Customer Centricity in Retail: why BI is a game changer

Can Customer Centricity in Retail evolve in the light of new digital technologies? The answer may not be so obvious if Data Strategy and process digitization have not been developed upstream. "Putting the customer at the center" could have been enough when the latter in the store was recognized by a discount card or a more recent smart card. Now the customer is almost elusive, they are constantly moving between physical and digital stores, constantly looking for information and opportunities. Cultivating good Customer Centricity becomes much more difficult without the use of the right tools. 

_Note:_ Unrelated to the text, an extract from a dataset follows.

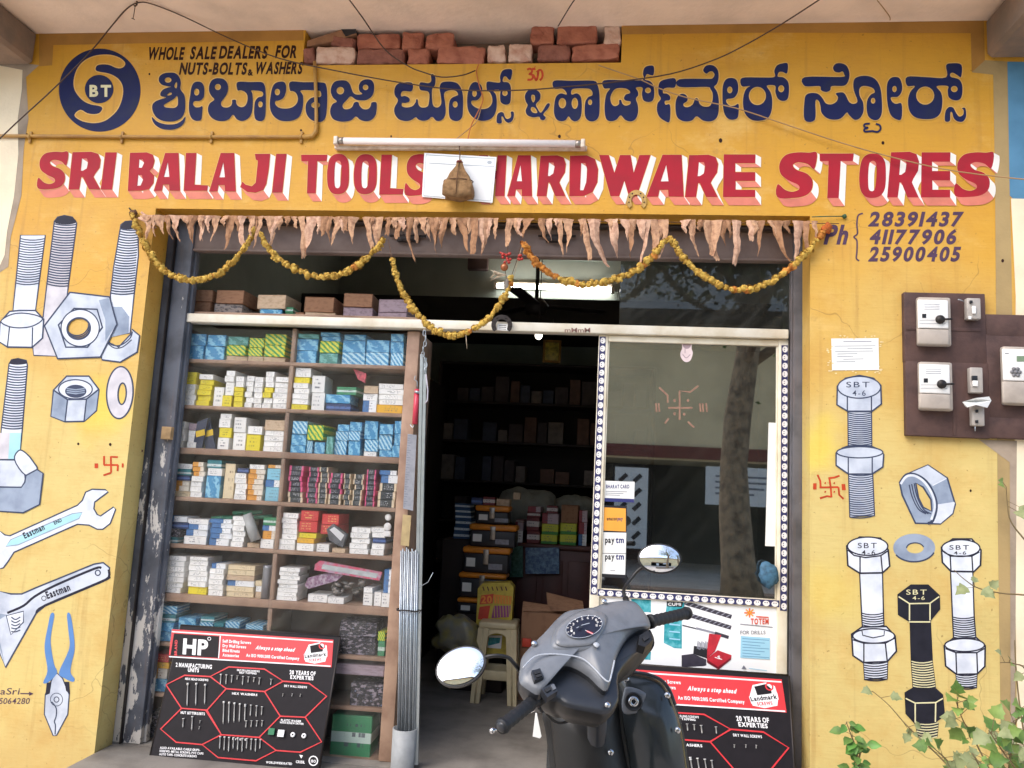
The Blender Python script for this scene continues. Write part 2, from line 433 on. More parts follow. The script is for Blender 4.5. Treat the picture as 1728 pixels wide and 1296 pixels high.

Technologies such as Business Intelligence (BI) and Business Analytics can help retailers make assumptions about customer behavior throughout their purchasing journey. This path has in fact been lengthened, adding numerous intermediate steps that constitute an unmissable opportunity to work alongside the customer in a positive way for the retailer in possession of the right technologies. 

Customer Centricity therefore necessarily involves the collection, analysis and continuous processing of customer data, multiplying this operation by thousands or hundreds of thousands of times. Supposing the unit is the customer, then tens of thousands of customers are a market. And any market is, by definition, constantly evolving. 

The same technologies, however, are the basis of as many indispensable tools and functions to manage logistics and customer support in real-time, digitize administrative processes and relationships with producers and distributors. A correct collection and reading of data (data quality) can favor and facilitate quick decisions not only on current problems but also help to define new market scenarios. 

 

Customer Centricity and Retail: it all starts with data 

A modern marketing rule goes something like this: a customer can forget everything, but not the way a brand makes them feel. Customer Centricity in Retail thus becomes Customer eXperience (CX), and experience is something that can be easily judged, remembered and above all, shared hundreds of times. 

Business Intelligence, therefore, becomes crucial in order to analyze the past, present and immediate future of customer behavior. Only the digitalization of the purchasing process can provide valuable information to the business management of brands to support production and distribution in an appropriate way. Doing all this from an Excel spreadsheet, however well designed, is impossible. In retail, like any other company, the data must be considered as a core asset of the company and as such it must generate value. 

It is clear, therefore, that Business Intelligence moves the performance bar upwards. Let's see, in summary, 3 main benefits: 

  • Facilitated access to data. Consultation in self-service mode and the use of display dashboards allow greater democracy of the data, allowing an increasing number of managers to draw on the information necessary to make the correct decisions. 
  • Performance and operational efficiency. BI touches on aspects relating to customers and the reference market (industry segmentation, behavior analysis, customer retention, identification of sales areas), but also those relating to competition analysis (comparison of data, simulations on market shares) and those on internal organization such as performance monitoring and their optimization. No less important for the retail sector is product control, from the calibration of the sales price to the improvement of production costs, up to the implementation of tools for monitoring sales. 
  • Economic saving. BI allows you to analyze any critical issues, distribution gaps, slowdowns, missed distributions, increasing requests for products in a particular area or lack of raw materials. All this would require days of work for highly specialized personnel. BI can highlight this in real-time, thanks to the creation of predefined and easily applicable templates. The decrease in waste allows an increase in profits, performance and therefore customer satisfaction, perfectly hitting the Customer Centricity goal 

    For all this to happen, however, it is necessary that the data culture becomes an integral part of the management's methods of action and thinking. Given that, mediated by Business Intelligence solutions, it can not only become a pillar for the value of the company but also provide useful tools for protecting the reputation of the brand, while maintaining constant attention on Customer Centricity.